A propane tank can have a useful life over 20 years, while a battery pack will wear out quicker than that. Or become obsolete because new technology is developed, or the vehicle manufacturer changes the design making older ones incompatible. So you'd have to account for that possibility in what you charge.
Battery swapping could have been a good idea, if instead of telling a story:"We'll replace all the cars in the world, we are already talking with heads of state", they've said:"As a first step, let's concentrate on a small niche best fitting for battery swapping, like Taxis[1], Build a network/business, and expand from that".
[1]Taxis drive a lot, so the savings from battery swapping are much more compelling compared to the car costs. And many taxis drive only within city range, so no range anxiety.
Tesla beta tested this in California a few years ago - between LA and Santa Barbara. I received an invite to try it out but never did. They shut it down a year or two later.
I think they are making good strides on fast charging and decided not to lean into the swap.
I suspect that for every problem there are dozens of teams capable of solving it, but only one or two will receive enough funding and attention to reach the escape velocity. Investors know it so they want to bet on the team that other investors will want to bet on.
Ergo your job as a founder is to convince the investors and the journalists that you are the chosen one. Either that, or bootstrap.
There's a large body of people, particularly here, who measure success by how much money you can raise, and nothing whatsoever about actually running a viable business.
I think part of the problem is motivation. I equate the people that strive for VC approach just want to get rich. They don’t care about their employees or their users; they are a means to an end. Raising money assures them no matter what happens to the company they will have a payout even with liquidation preference. Not all VC raises are bad given the right motivation, but more often than not greed comes into the calculation.
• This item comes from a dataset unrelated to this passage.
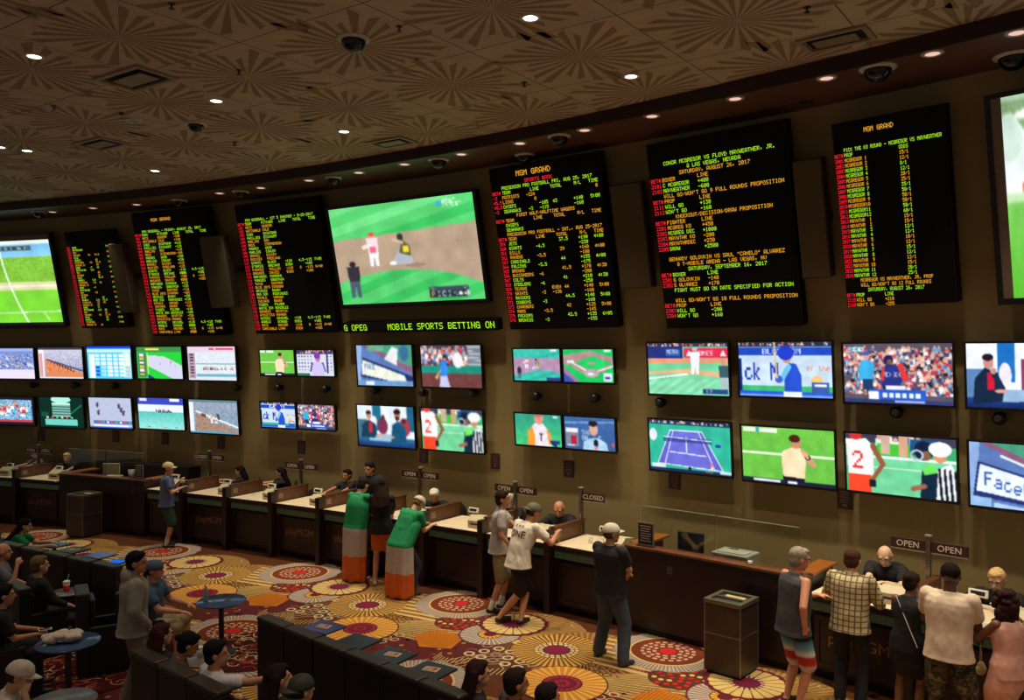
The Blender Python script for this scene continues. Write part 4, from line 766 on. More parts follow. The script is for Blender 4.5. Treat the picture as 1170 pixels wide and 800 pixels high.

I mean, the alternative is to grind out an eking existence on nights and weekends until you're bootstrap profitable and then a "Chosen One" gets funding, or a FAANG comes along and eats your little niche for breakfast...the motivation for raising funding comes from survival instincts.
The CEO of my old Fortune 500 laid out our Foundations thusly:
"Make money". This isn't the most important thing, but it is the means by which all of these other things are done... then he listed the "things that are important"
That is what we're told before entering academia and small business/non-profit ownership. But lo and behold in reality most of one's time is spent chasing grants, contracts, and other funding.
I have worked with founder-CEOs who saw their roles as solving all the problems. The message was, if anything is ever not going by the book, call me, I'll come look at it myself. Not only does this alienate smart employees, but it grinds the company to a halt once it's at a scale where two or more of these situations can happen concurrently.
The best leaders I've worked with have (implicitly) spun narratives about the problems we're solving, the ways we're approaching them, the kind of people we are, etc. which lead everyone to find within themselves the (mutually agreeable) answers about what to do next.
Problems have lots of solutions. Often a company looking for say “SaaS application to streamline expense processing” has 50+ options. How they pick one from that 50 has more to do with how memorable the company is (storytelling) than the features (engineering).
Define 'startup' and 'founder'. These are not necessarily useful things compared to 'inventor' or 'coder'. But the job is most definitely founding a sort of cult around whatever you say you are, and getting other people to imagine pretty things about what you haven't done and maybe never will do. That's a startup founder.
In a sense, this too is a real problem. People will burn a lot of money, time and resources as long as their fundamental motivation is to chase a pipe dream.
Both options work, but you have to choose one style depending on the stage and type of the startup.
If you are founding a new coffee shop, or a trading company, probably you should spend more time working on the actual problem. But if you are founding a future tech (eg SpaceX at its beginning) or anything that requires huge capital or fast scaling in team size, you should spend more time on getting everyone buying the story and provides you with talent and capital to actually solve it.
Effective leaders tell the stories that attract and retain key people, enable them with resources and put their works into the world. This is a key difference between ventures and small businesses. If the CEO thinks that is beneath them, they’re micromanaging a glorified one-person shop.
The technically-superior badly-coördinated solution losing to a well-communicated one is a Silicon Valley, business, political and military trope for good reason.
There are plenty of "real problems" whose solutions failed not because they didn't work, but because the founders couldn't communicate effectively.
A great solution without good communication is just as worthless as an aspirational pitch deck with no solution. Both result in a problem not getting solved.
What "real problems" are these? Speaking from the side of software Product Management it is far, far harder to make a pitch deck into a solution. Orders of magnitude more brainpower, effort, discipline. Easiest thing to do is sell tech that is already working and solving a pain point.
Vincent Van Gogh. During his own lifetime, he failed at communicating or expressing the features and techniques and genius of his own work. But later artists and critics recognized and acknowledged it, and could effectively communicate its genius and importance to curators and the public. The work itself, obviously, didn't change, only the story around it did.
It’s remarkable how many real problems can be solved with a good story. Storytelling is how people who don’t do things themselves can direct larger numbers of people to do what you need.